When a solution takes hold and customer complaints on the issue start to decline, the teams can be rewarded - based on improving customers' lives. #CX Share on X
#4. Annual Planning and IT Investment
Current annual planning: Largely a silo-by-silo endeavor. Planning starts with each silo’s budget allocated, existing projects, ad their scorecards. Customer experience priorities are established separately by silo, as a result of the uncoordinated plans built by each. For this reason, annual planning is the Achilles’ heel of delivering a one-company customer experience.
Future annual planning: Should start with the framework of the customer journey. The customer room meeting that is held with all leadership before annual planning trends and accumulates the year’s information to unite and inform leaders of focus and priorities.
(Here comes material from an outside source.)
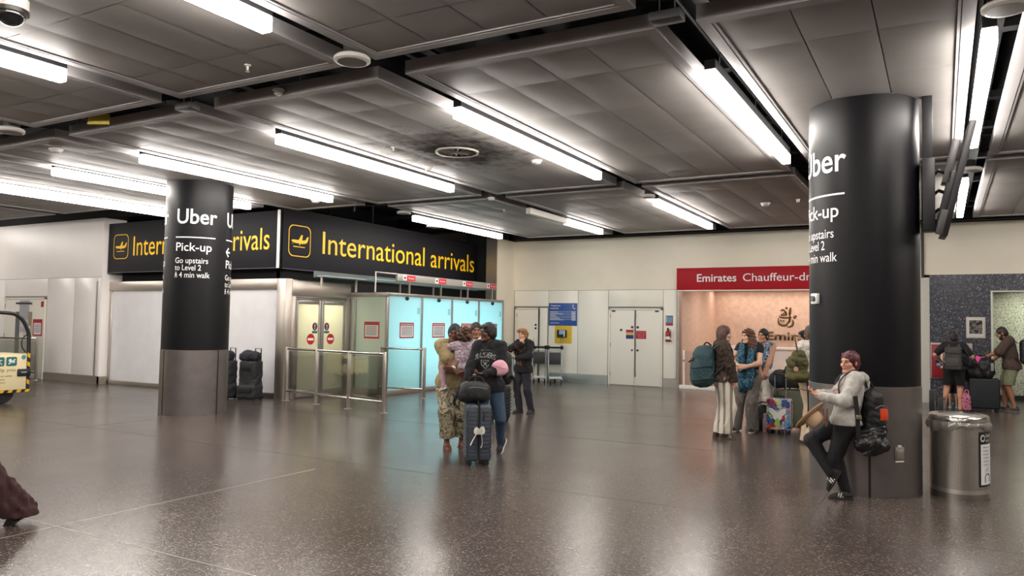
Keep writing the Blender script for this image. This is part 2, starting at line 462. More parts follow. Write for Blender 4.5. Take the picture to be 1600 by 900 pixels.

Leaders debate and agree – and decisions are made which comprehensively connect product, sales, IT, customer experience, service priorities. Then the money is doled back out to the silos to plan.
While the five competencies frame the work to be done in your role as a CCO, it’s the attitudinal shifts in leadership thinking and behaviors along with your engagement to unite leaders, that will determine the successful transformation of your business. You can find more instructions and details to this framework in my book, Chief Customer Officer 2.0: How to Build Your Customer-Driven Growth Engine.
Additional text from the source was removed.